REQUEST:
Locate the line that contains "INT=mat('dark_room',(.02,.022,.024),(.035,.035,.035),.8,1)". Print it and each following line through the end of the listing, verbatim, and nothing more.

START DATA LINES

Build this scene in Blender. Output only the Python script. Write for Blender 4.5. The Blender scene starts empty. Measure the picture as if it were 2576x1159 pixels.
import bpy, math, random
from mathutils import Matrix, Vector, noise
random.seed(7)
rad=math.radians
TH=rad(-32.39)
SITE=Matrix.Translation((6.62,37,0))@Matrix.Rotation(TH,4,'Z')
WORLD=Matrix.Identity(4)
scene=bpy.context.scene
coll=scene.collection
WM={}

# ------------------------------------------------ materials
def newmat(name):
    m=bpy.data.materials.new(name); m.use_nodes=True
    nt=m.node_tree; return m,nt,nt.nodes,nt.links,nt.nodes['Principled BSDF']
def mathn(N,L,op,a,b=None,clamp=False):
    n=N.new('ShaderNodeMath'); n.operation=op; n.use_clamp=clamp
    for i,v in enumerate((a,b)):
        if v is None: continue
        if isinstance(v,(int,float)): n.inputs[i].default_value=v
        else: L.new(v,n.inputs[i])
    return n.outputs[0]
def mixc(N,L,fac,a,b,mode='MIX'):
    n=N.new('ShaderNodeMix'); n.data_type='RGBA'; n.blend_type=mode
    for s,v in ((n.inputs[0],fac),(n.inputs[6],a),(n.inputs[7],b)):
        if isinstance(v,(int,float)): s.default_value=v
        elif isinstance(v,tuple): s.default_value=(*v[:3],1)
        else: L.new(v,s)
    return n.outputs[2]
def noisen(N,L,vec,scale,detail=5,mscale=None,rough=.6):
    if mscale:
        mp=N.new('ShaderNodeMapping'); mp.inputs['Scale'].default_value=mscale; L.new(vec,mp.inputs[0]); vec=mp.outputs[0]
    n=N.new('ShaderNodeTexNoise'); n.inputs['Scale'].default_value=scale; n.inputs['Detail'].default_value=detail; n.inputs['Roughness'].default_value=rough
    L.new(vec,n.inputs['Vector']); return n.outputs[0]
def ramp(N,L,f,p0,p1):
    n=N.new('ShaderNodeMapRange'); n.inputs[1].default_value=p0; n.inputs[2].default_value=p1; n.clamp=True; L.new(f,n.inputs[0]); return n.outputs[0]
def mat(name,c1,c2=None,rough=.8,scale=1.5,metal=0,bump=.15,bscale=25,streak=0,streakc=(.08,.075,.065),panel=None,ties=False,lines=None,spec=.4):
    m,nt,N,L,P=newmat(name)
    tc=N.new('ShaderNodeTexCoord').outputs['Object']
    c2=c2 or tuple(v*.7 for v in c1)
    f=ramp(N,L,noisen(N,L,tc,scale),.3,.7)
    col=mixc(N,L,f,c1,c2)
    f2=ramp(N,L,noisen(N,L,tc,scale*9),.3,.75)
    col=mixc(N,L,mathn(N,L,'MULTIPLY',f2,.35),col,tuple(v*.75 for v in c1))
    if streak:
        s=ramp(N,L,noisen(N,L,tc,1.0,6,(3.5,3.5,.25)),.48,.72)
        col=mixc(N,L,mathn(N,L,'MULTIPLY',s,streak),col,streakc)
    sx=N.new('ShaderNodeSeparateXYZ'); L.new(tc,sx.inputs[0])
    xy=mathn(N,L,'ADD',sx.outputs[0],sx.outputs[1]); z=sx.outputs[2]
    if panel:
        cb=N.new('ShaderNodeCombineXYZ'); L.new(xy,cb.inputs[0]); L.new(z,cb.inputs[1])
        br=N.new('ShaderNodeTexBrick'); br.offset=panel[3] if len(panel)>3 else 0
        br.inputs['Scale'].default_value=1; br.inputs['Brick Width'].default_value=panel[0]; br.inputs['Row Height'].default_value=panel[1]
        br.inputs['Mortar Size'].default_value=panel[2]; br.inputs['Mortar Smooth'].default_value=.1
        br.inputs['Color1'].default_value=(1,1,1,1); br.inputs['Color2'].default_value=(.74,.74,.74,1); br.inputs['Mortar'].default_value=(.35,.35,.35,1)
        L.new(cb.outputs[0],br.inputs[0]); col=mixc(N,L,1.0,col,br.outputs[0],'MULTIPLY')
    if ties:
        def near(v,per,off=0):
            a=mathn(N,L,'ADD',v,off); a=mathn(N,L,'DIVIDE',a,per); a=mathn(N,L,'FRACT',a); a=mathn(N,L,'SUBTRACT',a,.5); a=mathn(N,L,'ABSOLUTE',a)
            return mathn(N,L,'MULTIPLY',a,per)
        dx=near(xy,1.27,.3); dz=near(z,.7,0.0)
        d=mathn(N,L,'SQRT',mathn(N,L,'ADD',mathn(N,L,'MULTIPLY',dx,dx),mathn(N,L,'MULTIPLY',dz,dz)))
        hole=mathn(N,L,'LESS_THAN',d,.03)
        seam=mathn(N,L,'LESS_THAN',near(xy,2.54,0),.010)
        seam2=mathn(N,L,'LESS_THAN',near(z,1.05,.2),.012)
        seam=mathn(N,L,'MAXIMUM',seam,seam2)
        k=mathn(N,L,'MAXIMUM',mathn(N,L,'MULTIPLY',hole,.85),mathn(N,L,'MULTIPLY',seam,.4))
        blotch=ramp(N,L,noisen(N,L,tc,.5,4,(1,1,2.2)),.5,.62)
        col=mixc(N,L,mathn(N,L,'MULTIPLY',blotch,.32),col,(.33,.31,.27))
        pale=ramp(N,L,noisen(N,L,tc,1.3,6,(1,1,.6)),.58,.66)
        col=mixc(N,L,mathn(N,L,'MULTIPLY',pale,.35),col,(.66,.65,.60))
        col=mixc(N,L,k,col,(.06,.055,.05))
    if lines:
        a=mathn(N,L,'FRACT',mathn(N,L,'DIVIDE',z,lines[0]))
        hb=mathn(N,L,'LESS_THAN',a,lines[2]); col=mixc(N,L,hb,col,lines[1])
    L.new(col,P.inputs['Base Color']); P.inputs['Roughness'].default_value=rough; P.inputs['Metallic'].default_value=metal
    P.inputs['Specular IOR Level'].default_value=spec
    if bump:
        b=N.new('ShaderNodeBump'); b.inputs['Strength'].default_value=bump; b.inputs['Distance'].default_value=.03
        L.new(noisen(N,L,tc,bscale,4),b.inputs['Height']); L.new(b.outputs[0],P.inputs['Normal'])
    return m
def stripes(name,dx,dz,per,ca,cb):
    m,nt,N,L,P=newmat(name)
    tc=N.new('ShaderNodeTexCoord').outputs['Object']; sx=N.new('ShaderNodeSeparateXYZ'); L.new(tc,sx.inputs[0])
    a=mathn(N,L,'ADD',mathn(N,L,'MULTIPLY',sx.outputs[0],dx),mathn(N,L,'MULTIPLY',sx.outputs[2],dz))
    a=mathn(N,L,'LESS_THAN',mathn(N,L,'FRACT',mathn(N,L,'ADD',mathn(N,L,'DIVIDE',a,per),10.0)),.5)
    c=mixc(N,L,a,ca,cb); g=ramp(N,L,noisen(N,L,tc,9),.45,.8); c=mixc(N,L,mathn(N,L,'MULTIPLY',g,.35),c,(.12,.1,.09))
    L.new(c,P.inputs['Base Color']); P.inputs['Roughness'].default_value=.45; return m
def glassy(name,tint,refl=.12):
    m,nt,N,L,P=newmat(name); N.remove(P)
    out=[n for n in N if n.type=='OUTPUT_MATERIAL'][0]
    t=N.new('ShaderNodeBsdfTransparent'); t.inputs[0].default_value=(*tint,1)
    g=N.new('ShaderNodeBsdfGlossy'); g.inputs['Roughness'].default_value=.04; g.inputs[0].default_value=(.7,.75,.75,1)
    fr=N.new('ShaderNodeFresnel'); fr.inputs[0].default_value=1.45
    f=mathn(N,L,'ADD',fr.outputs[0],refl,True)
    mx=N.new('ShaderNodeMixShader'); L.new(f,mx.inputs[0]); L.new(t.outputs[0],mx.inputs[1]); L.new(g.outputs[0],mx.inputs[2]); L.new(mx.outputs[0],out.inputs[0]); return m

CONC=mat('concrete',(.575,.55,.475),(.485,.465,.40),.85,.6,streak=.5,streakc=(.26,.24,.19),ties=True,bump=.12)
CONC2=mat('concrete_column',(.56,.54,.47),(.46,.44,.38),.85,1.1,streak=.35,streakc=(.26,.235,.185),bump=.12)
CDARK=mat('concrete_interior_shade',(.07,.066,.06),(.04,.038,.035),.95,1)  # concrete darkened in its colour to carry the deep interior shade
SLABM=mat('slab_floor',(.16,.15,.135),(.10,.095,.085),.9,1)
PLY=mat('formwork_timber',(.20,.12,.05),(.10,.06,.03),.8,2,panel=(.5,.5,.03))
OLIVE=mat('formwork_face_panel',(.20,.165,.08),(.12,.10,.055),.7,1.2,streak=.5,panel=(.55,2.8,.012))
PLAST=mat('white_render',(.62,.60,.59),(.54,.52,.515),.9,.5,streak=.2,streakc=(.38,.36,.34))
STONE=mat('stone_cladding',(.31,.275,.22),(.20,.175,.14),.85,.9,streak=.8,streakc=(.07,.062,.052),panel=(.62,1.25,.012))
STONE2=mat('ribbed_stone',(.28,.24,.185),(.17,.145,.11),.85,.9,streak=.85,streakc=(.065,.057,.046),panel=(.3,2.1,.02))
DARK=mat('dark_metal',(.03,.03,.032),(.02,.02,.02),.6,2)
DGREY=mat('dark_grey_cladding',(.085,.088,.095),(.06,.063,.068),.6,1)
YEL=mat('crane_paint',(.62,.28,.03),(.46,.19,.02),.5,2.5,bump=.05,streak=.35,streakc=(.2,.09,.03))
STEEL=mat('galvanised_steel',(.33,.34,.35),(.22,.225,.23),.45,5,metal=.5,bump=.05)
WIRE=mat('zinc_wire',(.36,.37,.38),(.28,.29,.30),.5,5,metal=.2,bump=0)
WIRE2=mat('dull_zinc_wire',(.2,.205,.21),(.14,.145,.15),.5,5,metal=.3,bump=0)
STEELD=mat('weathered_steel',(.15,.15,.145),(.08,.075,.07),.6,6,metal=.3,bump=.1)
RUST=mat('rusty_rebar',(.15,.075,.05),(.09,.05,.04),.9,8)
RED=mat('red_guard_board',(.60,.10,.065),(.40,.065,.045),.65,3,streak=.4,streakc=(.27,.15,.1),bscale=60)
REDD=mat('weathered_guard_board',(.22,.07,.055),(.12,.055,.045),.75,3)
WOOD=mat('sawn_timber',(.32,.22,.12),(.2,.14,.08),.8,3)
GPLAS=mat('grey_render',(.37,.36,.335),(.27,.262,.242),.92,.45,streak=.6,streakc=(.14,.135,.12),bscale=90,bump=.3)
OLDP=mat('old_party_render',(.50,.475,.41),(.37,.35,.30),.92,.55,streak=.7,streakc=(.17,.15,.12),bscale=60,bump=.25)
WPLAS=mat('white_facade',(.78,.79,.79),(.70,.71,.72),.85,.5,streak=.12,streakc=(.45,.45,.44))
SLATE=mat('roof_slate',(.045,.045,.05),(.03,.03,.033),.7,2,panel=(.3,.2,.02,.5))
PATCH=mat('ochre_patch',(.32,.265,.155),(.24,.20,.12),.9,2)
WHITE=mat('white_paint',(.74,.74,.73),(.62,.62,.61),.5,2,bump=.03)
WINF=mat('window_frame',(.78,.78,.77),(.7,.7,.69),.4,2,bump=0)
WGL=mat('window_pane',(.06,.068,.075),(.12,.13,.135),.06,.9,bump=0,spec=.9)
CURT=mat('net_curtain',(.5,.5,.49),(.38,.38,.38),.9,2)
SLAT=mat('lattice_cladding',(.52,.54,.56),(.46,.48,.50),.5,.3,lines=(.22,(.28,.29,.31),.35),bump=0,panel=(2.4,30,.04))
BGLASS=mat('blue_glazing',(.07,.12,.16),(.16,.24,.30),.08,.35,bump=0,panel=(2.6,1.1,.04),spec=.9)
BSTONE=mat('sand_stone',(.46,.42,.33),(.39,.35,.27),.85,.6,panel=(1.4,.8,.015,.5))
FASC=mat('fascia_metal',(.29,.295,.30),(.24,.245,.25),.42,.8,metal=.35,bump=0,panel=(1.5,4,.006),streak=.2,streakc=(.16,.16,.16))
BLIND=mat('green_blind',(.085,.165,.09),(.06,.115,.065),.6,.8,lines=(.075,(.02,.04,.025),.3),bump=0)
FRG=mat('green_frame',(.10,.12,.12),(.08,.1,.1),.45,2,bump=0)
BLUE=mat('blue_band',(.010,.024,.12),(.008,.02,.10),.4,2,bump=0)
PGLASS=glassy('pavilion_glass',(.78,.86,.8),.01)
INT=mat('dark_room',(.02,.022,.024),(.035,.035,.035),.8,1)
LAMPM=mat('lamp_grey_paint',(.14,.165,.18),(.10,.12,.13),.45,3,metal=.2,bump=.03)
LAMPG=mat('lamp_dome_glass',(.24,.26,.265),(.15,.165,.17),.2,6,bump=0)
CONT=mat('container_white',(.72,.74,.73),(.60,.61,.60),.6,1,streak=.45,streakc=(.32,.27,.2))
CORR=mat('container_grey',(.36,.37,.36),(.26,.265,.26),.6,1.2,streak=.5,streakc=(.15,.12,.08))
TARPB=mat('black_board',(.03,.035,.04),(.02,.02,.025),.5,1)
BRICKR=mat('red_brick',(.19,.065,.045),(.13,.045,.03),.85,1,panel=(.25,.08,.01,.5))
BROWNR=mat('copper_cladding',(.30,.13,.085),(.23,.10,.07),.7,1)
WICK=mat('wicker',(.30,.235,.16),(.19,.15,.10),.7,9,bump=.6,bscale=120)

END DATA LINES

THE RESULT:
INT=mat('dark_room',(.02,.022,.024),(.035,.035,.035),.8,1)
LAMPM=mat('lamp_grey_paint',(.14,.165,.18),(.10,.12,.13),.45,3,metal=.2,bump=.03)
LAMPG=mat('lamp_dome_glass',(.24,.26,.265),(.15,.165,.17),.2,6,bump=0)
CONT=mat('container_white',(.72,.74,.73),(.60,.61,.60),.6,1,streak=.45,streakc=(.32,.27,.2))
CORR=mat('container_grey',(.36,.37,.36),(.26,.265,.26),.6,1.2,streak=.5,streakc=(.15,.12,.08))
TARPB=mat('black_board',(.03,.035,.04),(.02,.02,.025),.5,1)
BRICKR=mat('red_brick',(.19,.065,.045),(.13,.045,.03),.85,1,panel=(.25,.08,.01,.5))
BROWNR=mat('copper_cladding',(.30,.13,.085),(.23,.10,.07),.7,1)
WICK=mat('wicker',(.30,.235,.16),(.19,.15,.10),.7,9,bump=.6,bscale=120)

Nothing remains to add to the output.